Mit JANUARY (Janvāris, Lettland, Litauen, Polen, 2022) nimmt Regisseur Viesturs Kairišs das Publikum mit in das Baltikum im Jahr 1991, als die sowjetischen Spezialeinheiten im Einsatz sind und versuchen, das baltische Bestreben nach Unabhängigkeit zu unterdrücken. POLISH PRAYERS (Polnische Gebete, Schweiz, Polen, 2022), das Dokumentarfilmdebüt der Regisseurin Hanka Nobis, ist ein paradoxes Porträt. Vier Jahre lang begleitet sie Antek, der inmitten einer tiefreligiösen und konservativen Familie im heutigen Polen aufwächst. Katholizismus, Nationalismus und eine patriarchale Vorstellung von Männlichkeit bestimmen sein Leben.

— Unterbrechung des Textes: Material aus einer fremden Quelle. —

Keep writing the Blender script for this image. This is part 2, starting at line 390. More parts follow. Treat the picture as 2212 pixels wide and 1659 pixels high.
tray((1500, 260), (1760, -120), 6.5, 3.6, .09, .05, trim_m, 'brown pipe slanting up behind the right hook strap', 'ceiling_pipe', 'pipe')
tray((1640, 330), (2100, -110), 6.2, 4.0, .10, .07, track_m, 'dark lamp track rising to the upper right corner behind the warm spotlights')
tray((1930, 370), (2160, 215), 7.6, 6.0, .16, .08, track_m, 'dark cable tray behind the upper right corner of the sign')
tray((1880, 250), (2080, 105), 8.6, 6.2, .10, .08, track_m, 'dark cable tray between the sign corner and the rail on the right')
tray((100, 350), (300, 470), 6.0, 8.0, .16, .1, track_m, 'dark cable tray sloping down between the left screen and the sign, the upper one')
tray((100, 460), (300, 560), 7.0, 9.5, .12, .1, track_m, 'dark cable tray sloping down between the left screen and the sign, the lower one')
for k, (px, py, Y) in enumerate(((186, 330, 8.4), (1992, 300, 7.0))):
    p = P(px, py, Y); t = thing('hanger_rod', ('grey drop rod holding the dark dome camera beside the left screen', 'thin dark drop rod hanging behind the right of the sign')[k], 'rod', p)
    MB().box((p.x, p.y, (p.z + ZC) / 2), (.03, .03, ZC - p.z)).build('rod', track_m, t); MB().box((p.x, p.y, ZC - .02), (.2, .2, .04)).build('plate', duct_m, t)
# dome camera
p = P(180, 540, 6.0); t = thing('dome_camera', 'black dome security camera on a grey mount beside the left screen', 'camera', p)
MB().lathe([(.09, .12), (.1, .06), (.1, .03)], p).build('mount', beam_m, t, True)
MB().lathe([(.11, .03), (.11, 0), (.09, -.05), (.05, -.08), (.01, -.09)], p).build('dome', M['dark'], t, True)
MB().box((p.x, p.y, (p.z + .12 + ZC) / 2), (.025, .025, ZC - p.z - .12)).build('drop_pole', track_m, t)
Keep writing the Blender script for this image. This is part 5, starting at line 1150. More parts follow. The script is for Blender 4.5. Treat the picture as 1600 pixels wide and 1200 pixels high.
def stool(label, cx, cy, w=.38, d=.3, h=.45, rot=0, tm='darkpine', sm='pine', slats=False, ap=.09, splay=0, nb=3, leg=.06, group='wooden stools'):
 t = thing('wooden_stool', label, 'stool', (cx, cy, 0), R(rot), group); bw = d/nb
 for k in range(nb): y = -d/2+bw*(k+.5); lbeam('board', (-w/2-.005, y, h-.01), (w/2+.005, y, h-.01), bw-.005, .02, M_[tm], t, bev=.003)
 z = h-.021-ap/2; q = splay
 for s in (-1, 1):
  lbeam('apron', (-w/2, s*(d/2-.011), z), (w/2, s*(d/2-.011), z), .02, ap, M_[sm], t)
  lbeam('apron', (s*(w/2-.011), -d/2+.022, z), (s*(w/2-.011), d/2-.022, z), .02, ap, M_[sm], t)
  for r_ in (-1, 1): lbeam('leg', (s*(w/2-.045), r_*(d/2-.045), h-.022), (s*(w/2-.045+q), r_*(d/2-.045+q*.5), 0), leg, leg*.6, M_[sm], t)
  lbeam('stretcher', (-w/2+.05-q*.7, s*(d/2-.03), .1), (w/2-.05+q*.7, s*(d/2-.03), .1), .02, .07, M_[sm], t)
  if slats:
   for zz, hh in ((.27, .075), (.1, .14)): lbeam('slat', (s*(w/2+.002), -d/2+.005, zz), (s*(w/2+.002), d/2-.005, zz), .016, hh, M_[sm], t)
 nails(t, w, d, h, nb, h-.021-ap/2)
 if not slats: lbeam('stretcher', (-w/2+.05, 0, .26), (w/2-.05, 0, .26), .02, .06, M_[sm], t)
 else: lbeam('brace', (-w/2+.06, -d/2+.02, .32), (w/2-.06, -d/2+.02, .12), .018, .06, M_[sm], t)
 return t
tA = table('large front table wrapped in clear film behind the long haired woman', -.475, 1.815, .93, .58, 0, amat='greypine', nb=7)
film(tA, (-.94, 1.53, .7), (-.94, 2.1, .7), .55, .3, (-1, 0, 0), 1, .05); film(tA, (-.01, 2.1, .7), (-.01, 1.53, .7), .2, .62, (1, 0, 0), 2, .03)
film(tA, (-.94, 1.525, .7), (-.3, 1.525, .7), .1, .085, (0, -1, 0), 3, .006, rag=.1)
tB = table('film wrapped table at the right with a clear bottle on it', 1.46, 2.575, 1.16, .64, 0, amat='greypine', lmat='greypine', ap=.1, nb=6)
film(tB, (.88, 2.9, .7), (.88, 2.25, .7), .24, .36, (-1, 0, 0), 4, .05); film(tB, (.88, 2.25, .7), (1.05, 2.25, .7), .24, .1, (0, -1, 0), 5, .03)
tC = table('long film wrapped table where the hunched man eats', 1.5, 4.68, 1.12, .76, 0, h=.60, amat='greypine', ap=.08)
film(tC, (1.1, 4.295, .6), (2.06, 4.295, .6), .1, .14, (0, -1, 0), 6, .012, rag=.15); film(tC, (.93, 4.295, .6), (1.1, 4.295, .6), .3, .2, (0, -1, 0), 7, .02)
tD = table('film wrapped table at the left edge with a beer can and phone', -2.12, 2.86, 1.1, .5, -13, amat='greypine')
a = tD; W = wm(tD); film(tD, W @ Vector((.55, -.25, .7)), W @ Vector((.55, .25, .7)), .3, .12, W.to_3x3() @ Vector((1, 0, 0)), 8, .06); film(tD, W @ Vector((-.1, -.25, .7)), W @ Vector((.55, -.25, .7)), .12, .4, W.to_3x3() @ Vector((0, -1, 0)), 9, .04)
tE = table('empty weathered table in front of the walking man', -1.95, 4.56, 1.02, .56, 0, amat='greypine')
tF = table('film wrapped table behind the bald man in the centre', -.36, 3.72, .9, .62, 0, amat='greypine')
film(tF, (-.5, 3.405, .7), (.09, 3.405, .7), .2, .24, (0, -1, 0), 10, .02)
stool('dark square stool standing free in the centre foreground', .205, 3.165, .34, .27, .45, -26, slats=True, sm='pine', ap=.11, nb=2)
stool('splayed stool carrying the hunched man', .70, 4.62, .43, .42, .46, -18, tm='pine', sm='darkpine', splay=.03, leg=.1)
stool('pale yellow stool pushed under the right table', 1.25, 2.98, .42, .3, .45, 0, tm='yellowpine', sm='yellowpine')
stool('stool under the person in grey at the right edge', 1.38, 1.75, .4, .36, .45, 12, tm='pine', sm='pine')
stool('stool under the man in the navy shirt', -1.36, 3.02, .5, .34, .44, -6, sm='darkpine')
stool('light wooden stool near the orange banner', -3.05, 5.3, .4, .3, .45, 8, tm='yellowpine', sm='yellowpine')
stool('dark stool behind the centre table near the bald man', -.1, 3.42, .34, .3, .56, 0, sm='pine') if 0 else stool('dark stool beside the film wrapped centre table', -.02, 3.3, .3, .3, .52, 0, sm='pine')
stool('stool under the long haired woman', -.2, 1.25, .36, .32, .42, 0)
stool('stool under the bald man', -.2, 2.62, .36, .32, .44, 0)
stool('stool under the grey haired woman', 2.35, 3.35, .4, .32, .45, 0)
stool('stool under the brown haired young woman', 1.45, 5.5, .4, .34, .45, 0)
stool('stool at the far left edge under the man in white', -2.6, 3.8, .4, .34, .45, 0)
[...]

Aufgezeigt werden nicht nur die innere Zerrissenheit eines jungen Mannes, sondern auch die tiefe Spaltung der polnischen Gesellschaft. Der gewaltvolle Montagefilm MANIFESTO (Russland, 2022) von Angie Vinchito (ein Künstler:innenpseudonym, um die Identität des russischen Filmschaffenden zu schützen) zeigt Gewalt im Schulsystem und im Alltag im gegenwärtigen Russland, aus der Perspektive von Schulkindern und Jugendlichen. Der aus Youtube- und Handyvideos zusammengesetzte Film veranschaulicht eine systematische Brutalität gegen junge Menschen.